The data must be written out once more, precisely as given.

___

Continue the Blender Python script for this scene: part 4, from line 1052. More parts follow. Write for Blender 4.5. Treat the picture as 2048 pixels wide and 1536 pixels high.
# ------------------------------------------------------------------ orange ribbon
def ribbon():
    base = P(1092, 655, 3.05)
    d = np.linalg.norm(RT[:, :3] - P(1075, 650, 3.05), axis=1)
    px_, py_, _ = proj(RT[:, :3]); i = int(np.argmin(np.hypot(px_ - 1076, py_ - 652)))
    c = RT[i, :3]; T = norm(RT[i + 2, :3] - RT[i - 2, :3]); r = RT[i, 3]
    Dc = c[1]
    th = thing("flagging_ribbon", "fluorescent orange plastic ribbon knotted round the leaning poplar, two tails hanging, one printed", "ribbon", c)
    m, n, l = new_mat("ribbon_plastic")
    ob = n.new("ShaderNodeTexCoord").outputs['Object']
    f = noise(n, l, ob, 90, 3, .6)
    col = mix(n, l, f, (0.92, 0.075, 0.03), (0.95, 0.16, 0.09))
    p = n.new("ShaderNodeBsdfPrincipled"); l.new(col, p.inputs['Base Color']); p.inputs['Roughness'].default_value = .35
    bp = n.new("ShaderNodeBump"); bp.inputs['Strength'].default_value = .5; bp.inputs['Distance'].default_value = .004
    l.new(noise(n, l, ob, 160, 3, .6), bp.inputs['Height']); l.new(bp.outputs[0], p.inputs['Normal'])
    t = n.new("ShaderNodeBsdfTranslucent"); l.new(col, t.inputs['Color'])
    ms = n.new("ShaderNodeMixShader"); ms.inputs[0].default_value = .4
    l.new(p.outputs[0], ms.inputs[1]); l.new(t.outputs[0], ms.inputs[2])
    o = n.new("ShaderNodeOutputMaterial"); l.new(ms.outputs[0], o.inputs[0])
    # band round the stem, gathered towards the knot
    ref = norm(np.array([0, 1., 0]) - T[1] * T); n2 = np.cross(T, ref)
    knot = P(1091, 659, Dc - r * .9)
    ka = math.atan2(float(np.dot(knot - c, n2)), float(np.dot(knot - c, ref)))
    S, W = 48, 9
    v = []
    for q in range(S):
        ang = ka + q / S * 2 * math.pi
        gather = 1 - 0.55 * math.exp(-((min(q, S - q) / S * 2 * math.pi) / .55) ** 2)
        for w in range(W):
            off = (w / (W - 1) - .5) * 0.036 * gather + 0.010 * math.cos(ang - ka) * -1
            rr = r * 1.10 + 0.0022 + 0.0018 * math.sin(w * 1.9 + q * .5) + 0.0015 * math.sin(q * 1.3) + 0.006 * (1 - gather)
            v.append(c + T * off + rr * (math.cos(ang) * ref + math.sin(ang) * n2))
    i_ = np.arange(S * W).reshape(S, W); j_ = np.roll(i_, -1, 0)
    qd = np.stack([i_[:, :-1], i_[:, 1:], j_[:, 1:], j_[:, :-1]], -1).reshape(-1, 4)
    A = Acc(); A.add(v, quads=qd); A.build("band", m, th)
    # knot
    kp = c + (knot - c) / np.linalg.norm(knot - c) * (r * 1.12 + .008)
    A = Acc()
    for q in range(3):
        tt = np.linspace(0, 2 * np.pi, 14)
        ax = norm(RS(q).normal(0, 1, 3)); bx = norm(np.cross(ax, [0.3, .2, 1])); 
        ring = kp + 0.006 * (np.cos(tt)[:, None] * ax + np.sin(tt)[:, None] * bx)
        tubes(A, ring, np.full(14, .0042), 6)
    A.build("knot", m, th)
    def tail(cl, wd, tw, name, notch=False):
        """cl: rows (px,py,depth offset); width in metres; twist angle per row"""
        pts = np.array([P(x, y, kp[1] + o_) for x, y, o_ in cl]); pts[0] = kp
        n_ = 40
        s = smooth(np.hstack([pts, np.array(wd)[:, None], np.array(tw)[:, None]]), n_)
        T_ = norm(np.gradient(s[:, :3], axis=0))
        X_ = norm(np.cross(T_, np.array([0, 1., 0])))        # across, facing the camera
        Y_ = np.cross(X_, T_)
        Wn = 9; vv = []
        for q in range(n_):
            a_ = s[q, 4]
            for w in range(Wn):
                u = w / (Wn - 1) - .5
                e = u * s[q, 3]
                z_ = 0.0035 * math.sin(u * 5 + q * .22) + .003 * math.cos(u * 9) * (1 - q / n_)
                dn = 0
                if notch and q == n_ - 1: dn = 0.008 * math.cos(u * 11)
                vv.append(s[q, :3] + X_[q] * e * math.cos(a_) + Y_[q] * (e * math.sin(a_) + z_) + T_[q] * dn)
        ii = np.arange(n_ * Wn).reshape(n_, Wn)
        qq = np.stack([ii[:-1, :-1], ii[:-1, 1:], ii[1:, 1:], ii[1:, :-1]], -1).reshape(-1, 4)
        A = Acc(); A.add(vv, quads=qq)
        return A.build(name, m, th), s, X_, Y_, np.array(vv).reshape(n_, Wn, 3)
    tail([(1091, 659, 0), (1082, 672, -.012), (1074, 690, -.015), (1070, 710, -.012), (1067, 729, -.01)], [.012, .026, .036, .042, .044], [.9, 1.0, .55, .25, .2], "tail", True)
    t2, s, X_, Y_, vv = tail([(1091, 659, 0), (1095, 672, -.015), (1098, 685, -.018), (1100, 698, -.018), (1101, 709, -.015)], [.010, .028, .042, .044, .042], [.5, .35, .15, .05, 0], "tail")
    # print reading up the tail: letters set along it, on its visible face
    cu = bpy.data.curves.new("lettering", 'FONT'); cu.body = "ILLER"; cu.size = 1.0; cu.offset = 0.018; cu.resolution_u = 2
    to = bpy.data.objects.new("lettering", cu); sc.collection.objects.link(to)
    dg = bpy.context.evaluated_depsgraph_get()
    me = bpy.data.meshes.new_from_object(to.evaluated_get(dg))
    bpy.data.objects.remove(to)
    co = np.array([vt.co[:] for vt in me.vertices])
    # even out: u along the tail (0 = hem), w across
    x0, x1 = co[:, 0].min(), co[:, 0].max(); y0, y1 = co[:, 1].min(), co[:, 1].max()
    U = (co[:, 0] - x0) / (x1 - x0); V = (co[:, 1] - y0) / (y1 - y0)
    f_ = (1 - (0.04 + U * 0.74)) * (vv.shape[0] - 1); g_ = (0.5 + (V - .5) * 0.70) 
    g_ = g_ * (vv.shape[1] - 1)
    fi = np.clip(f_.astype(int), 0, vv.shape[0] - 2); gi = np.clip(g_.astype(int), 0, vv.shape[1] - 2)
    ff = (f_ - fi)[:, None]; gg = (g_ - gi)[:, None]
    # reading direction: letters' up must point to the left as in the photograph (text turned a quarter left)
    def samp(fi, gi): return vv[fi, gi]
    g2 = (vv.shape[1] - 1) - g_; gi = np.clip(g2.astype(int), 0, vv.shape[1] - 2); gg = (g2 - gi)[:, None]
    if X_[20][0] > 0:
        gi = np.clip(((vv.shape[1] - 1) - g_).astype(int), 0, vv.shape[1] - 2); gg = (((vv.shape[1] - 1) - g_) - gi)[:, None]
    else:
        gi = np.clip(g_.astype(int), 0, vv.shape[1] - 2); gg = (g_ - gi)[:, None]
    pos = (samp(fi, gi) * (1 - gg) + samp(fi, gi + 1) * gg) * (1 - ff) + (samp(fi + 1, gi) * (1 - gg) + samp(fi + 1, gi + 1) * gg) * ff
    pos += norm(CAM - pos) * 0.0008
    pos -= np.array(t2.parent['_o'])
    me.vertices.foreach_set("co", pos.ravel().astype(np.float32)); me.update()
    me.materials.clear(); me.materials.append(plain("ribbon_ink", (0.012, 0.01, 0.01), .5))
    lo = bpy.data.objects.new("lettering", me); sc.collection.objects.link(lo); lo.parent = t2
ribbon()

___

Problem solution:
Continue the Blender Python script for this scene: part 4, from line 1052. More parts follow. Write for Blender 4.5. Treat the picture as 2048 pixels wide and 1536 pixels high.
# ------------------------------------------------------------------ orange ribbon
def ribbon():
    base = P(1092, 655, 3.05)
    d = np.linalg.norm(RT[:, :3] - P(1075, 650, 3.05), axis=1)
    px_, py_, _ = proj(RT[:, :3]); i = int(np.argmin(np.hypot(px_ - 1076, py_ - 652)))
    c = RT[i, :3]; T = norm(RT[i + 2, :3] - RT[i - 2, :3]); r = RT[i, 3]
    Dc = c[1]
    th = thing("flagging_ribbon", "fluorescent orange plastic ribbon knotted round the leaning poplar, two tails hanging, one printed", "ribbon", c)
    m, n, l = new_mat("ribbon_plastic")
    ob = n.new("ShaderNodeTexCoord").outputs['Object']
    f = noise(n, l, ob, 90, 3, .6)
    col = mix(n, l, f, (0.92, 0.075, 0.03), (0.95, 0.16, 0.09))
    p = n.new("ShaderNodeBsdfPrincipled"); l.new(col, p.inputs['Base Color']); p.inputs['Roughness'].default_value = .35
    bp = n.new("ShaderNodeBump"); bp.inputs['Strength'].default_value = .5; bp.inputs['Distance'].default_value = .004
    l.new(noise(n, l, ob, 160, 3, .6), bp.inputs['Height']); l.new(bp.outputs[0], p.inputs['Normal'])
    t = n.new("ShaderNodeBsdfTranslucent"); l.new(col, t.inputs['Color'])
    ms = n.new("ShaderNodeMixShader"); ms.inputs[0].default_value = .4
    l.new(p.outputs[0], ms.inputs[1]); l.new(t.outputs[0], ms.inputs[2])
    o = n.new("ShaderNodeOutputMaterial"); l.new(ms.outputs[0], o.inputs[0])
    # band round the stem, gathered towards the knot
    ref = norm(np.array([0, 1., 0]) - T[1] * T); n2 = np.cross(T, ref)
    knot = P(1091, 659, Dc - r * .9)
    ka = math.atan2(float(np.dot(knot - c, n2)), float(np.dot(knot - c, ref)))
    S, W = 48, 9
    v = []
    for q in range(S):
        ang = ka + q / S * 2 * math.pi
        gather = 1 - 0.55 * math.exp(-((min(q, S - q) / S * 2 * math.pi) / .55) ** 2)
        for w in range(W):
            off = (w / (W - 1) - .5) * 0.036 * gather + 0.010 * math.cos(ang - ka) * -1
            rr = r * 1.10 + 0.0022 + 0.0018 * math.sin(w * 1.9 + q * .5) + 0.0015 * math.sin(q * 1.3) + 0.006 * (1 - gather)
            v.append(c + T * off + rr * (math.cos(ang) * ref + math.sin(ang) * n2))
    i_ = np.arange(S * W).reshape(S, W); j_ = np.roll(i_, -1, 0)
    qd = np.stack([i_[:, :-1], i_[:, 1:], j_[:, 1:], j_[:, :-1]], -1).reshape(-1, 4)
    A = Acc(); A.add(v, quads=qd); A.build("band", m, th)
    # knot
    kp = c + (knot - c) / np.linalg.norm(knot - c) * (r * 1.12 + .008)
    A = Acc()
    for q in range(3):
        tt = np.linspace(0, 2 * np.pi, 14)
        ax = norm(RS(q).normal(0, 1, 3)); bx = norm(np.cross(ax, [0.3, .2, 1])); 
        ring = kp + 0.006 * (np.cos(tt)[:, None] * ax + np.sin(tt)[:, None] * bx)
        tubes(A, ring, np.full(14, .0042), 6)
    A.build("knot", m, th)
    def tail(cl, wd, tw, name, notch=False):
        """cl: rows (px,py,depth offset); width in metres; twist angle per row"""
        pts = np.array([P(x, y, kp[1] + o_) for x, y, o_ in cl]); pts[0] = kp
        n_ = 40
        s = smooth(np.hstack([pts, np.array(wd)[:, None], np.array(tw)[:, None]]), n_)
        T_ = norm(np.gradient(s[:, :3], axis=0))
        X_ = norm(np.cross(T_, np.array([0, 1., 0])))        # across, facing the camera
        Y_ = np.cross(X_, T_)
        Wn = 9; vv = []
        for q in range(n_):
            a_ = s[q, 4]
            for w in range(Wn):
                u = w / (Wn - 1) - .5
                e = u * s[q, 3]
                z_ = 0.0035 * math.sin(u * 5 + q * .22) + .003 * math.cos(u * 9) * (1 - q / n_)
                dn = 0
                if notch and q == n_ - 1: dn = 0.008 * math.cos(u * 11)
                vv.append(s[q, :3] + X_[q] * e * math.cos(a_) + Y_[q] * (e * math.sin(a_) + z_) + T_[q] * dn)
        ii = np.arange(n_ * Wn).reshape(n_, Wn)
        qq = np.stack([ii[:-1, :-1], ii[:-1, 1:], ii[1:, 1:], ii[1:, :-1]], -1).reshape(-1, 4)
        A = Acc(); A.add(vv, quads=qq)
        return A.build(name, m, th), s, X_, Y_, np.array(vv).reshape(n_, Wn, 3)
    tail([(1091, 659, 0), (1082, 672, -.012), (1074, 690, -.015), (1070, 710, -.012), (1067, 729, -.01)], [.012, .026, .036, .042, .044], [.9, 1.0, .55, .25, .2], "tail", True)
    t2, s, X_, Y_, vv = tail([(1091, 659, 0), (1095, 672, -.015), (1098, 685, -.018), (1100, 698, -.018), (1101, 709, -.015)], [.010, .028, .042, .044, .042], [.5, .35, .15, .05, 0], "tail")
    # print reading up the tail: letters set along it, on its visible face
    cu = bpy.data.curves.new("lettering", 'FONT'); cu.body = "ILLER"; cu.size = 1.0; cu.offset = 0.018; cu.resolution_u = 2
    to = bpy.data.objects.new("lettering", cu); sc.collection.objects.link(to)
    dg = bpy.context.evaluated_depsgraph_get()
    me = bpy.data.meshes.new_from_object(to.evaluated_get(dg))
    bpy.data.objects.remove(to)
    co = np.array([vt.co[:] for vt in me.vertices])
    # even out: u along the tail (0 = hem), w across
    x0, x1 = co[:, 0].min(), co[:, 0].max(); y0, y1 = co[:, 1].min(), co[:, 1].max()
    U = (co[:, 0] - x0) / (x1 - x0); V = (co[:, 1] - y0) / (y1 - y0)
    f_ = (1 - (0.04 + U * 0.74)) * (vv.shape[0] - 1); g_ = (0.5 + (V - .5) * 0.70) 
    g_ = g_ * (vv.shape[1] - 1)
    fi = np.clip(f_.astype(int), 0, vv.shape[0] - 2); gi = np.clip(g_.astype(int), 0, vv.shape[1] - 2)
    ff = (f_ - fi)[:, None]; gg = (g_ - gi)[:, None]
    # reading direction: letters' up must point to the left as in the photograph (text turned a quarter left)
    def samp(fi, gi): return vv[fi, gi]
    g2 = (vv.shape[1] - 1) - g_; gi = np.clip(g2.astype(int), 0, vv.shape[1] - 2); gg = (g2 - gi)[:, None]
    if X_[20][0] > 0:
        gi = np.clip(((vv.shape[1] - 1) - g_).astype(int), 0, vv.shape[1] - 2); gg = (((vv.shape[1] - 1) - g_) - gi)[:, None]
    else:
        gi = np.clip(g_.astype(int), 0, vv.shape[1] - 2); gg = (g_ - gi)[:, None]
    pos = (samp(fi, gi) * (1 - gg) + samp(fi, gi + 1) * gg) * (1 - ff) + (samp(fi + 1, gi) * (1 - gg) + samp(fi + 1, gi + 1) * gg) * ff
    pos += norm(CAM - pos) * 0.0008
    pos -= np.array(t2.parent['_o'])
    me.vertices.foreach_set("co", pos.ravel().astype(np.float32)); me.update()
    me.materials.clear(); me.materials.append(plain("ribbon_ink", (0.012, 0.01, 0.01), .5))
    lo = bpy.data.objects.new("lettering", me); sc.collection.objects.link(lo); lo.parent = t2
ribbon()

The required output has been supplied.